> Goal of the exercise
The listing below begins with the first line you should copy; stop after the line containing "C=S.collection", and drop every picture.

begin Records shown

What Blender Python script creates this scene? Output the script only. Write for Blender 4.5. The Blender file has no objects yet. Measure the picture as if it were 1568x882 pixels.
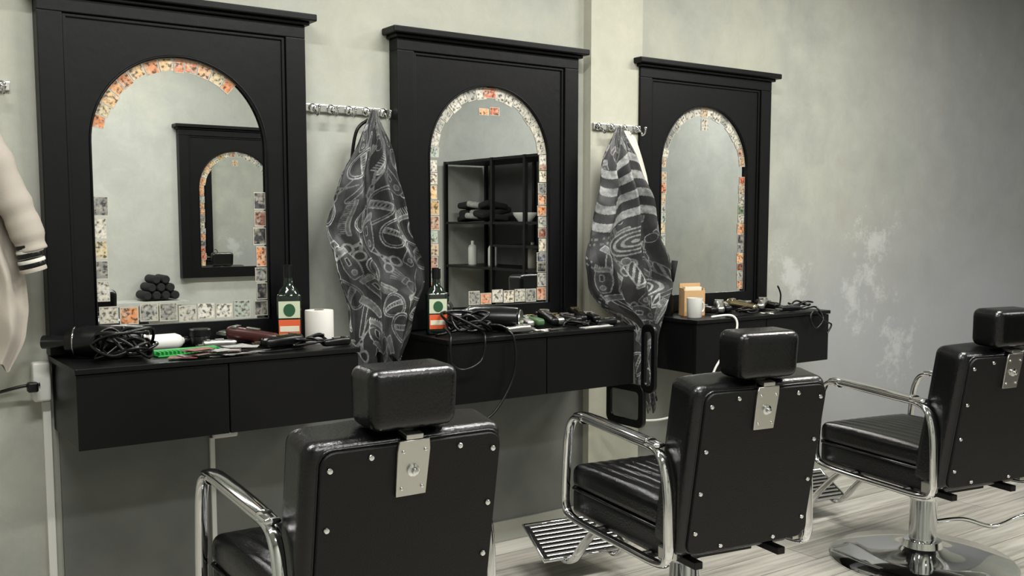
import bpy, bmesh, math, random
import numpy as np
from mathutils import Vector, Matrix
random.seed(7)
S=bpy.context.scene
try:
    S.view_settings.view_transform='Standard'
except Exception: pass
C=S.collection

# ---------------------------------------------------------------- materials
def srgb(h):
    h=h.lstrip('#'); o=[]
    for i in (0,2,4):
        c=int(h[i:i+2],16)/255
        o.append(c/12.92 if c<=0.04045 else ((c+0.055)/1.055)**2.4)
    return (o[0],o[1],o[2],1)
M={}
def mat(name,col='#808080',rough=.5,metal=0,bump=0,bscale=60,var=0,vscale=8,spec=.5,coat=0,emit=None,estr=0,trans=0):
    if name in M: return M[name]
    m=bpy.data.materials.new(name); m.use_nodes=True
    nt=m.node_tree; b=nt.nodes['Principled BSDF']
    c=srgb(col) if isinstance(col,str) else col
    b.inputs['Base Color'].default_value=c
    b.inputs['Roughness'].default_value=rough
    b.inputs['Metallic'].default_value=metal
    b.inputs['Specular IOR Level'].default_value=spec
    b.inputs['Coat Weight'].default_value=coat
    b.inputs['Transmission Weight'].default_value=trans
    if emit:
        b.inputs['Emission Color'].default_value=srgb(emit); b.inputs['Emission Strength'].default_value=estr
    tc=nt.nodes.new('ShaderNodeTexCoord')
    if var:
        n=nt.nodes.new('ShaderNodeTexNoise'); n.inputs['Scale'].default_value=vscale; n.inputs['Detail'].default_value=6
        nt.links.new(tc.outputs['Object'],n.inputs['Vector'])
        r=nt.nodes.new('ShaderNodeValToRGB')
        r.color_ramp.elements[0].position=.3; r.color_ramp.elements[1].position=.7
        r.color_ramp.elements[0].color=(c[0]*(1-var),c[1]*(1-var),c[2]*(1-var),1)
        r.color_ramp.elements[1].color=(min(1,c[0]*(1+var)),min(1,c[1]*(1+var)),min(1,c[2]*(1+var)),1)
        nt.links.new(n.outputs['Fac'],r.inputs['Fac']); nt.links.new(r.outputs['Color'],b.inputs['Base Color'])
    if bump:
        n=nt.nodes.new('ShaderNodeTexNoise'); n.inputs['Scale'].default_value=bscale; n.inputs['Detail'].default_value=5
        nt.links.new(tc.outputs['Object'],n.inputs['Vector'])
        bp=nt.nodes.new('ShaderNodeBump'); bp.inputs['Strength'].default_value=bump; bp.inputs['Distance'].default_value=.004
        nt.links.new(n.outputs['Fac'],bp.inputs['Height']); nt.links.new(bp.outputs['Normal'],b.inputs['Normal'])
    M[name]=m; return m
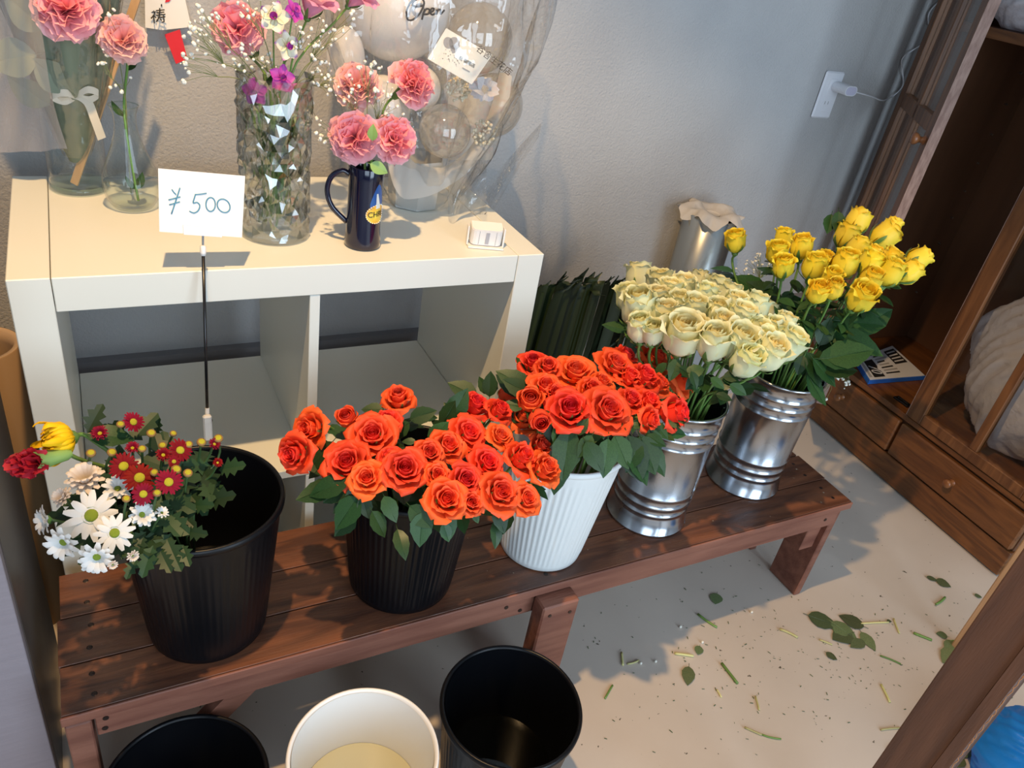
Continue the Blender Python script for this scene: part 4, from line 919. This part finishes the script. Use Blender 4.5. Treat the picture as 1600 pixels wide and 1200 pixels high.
for px, py, rp, me, n, lab in ((430, 28, 24, OW, (-.4, -.8, .4), 'white orchid with purple lip above the crystal vase'), (447, 72, 22, OW, (.4, -.8, .2), 'cream orchid flower drooping over the crystal rim'), (440, 122, 20, OP, (.1, -.9, .3), 'purple orchid flower at the crystal rim'), (400, 143, 20, OP, (-.4, -.9, .1), 'purple-white orchid flower inside the crystal vase'), (458, 18, 18, OP, (.5, -.7, .5), 'purple orchid flower at the top edge above the crystal vase')):
    P = ony(px, py, .105 if py < 100 else .10); s_ = rp*depth(P)/FPX; n = Vector(n).normalized(); b0 = (.362, .122, ZT+.03)
    R = empty('orchid', b0, lab, 'orchid'); put('petals', me, P, n, s_, R, rnd(-.4, .4)); put('lip', LIP, P+n*s_*.05, n, s_*.8, R)
    build('stem', G().tube(smoothpts([P, P+Vector((0, .012, -.02)), (.362, .122, ZT+.16), b0], 4), .0012, 5), 'stem', R, True)
for i in range(7):
    a = i*.9; b0 = Vector((.362+.02*math.cos(a), .124+.02*math.sin(a), ZT+.02)); t0 = Vector((.362+.03*math.cos(a+1.9), .124+.03*math.sin(a+1.9), ZT+rnd(.18, .24)))
    R = empty('cut_stem', b0, f'green leafy stem in the crystal vase, {ORD[i]}', 'stem', 'stems in the crystal vase'); build('stalk', G().tube([b0, (b0+t0)/2, t0], .0018, 6), 'stem', R, True)
    for k in range(4):
        Q = b0+(t0-b0)*rnd(.05, .9); an = rnd(0, 6.28); put_leaf(LEAF[2], Q, (math.cos(an)*.5, math.sin(an)*.5, .8), (math.cos(an), math.sin(an), -.6), rnd(.022, .04), R)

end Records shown

> Output for this task
What Blender Python script creates this scene? Output the script only. Write for Blender 4.5. The Blender file has no objects yet. Measure the picture as if it were 1568x882 pixels.
import bpy, bmesh, math, random
import numpy as np
from mathutils import Vector, Matrix
random.seed(7)
S=bpy.context.scene
try:
    S.view_settings.view_transform='Standard'
except Exception: pass
C=S.collection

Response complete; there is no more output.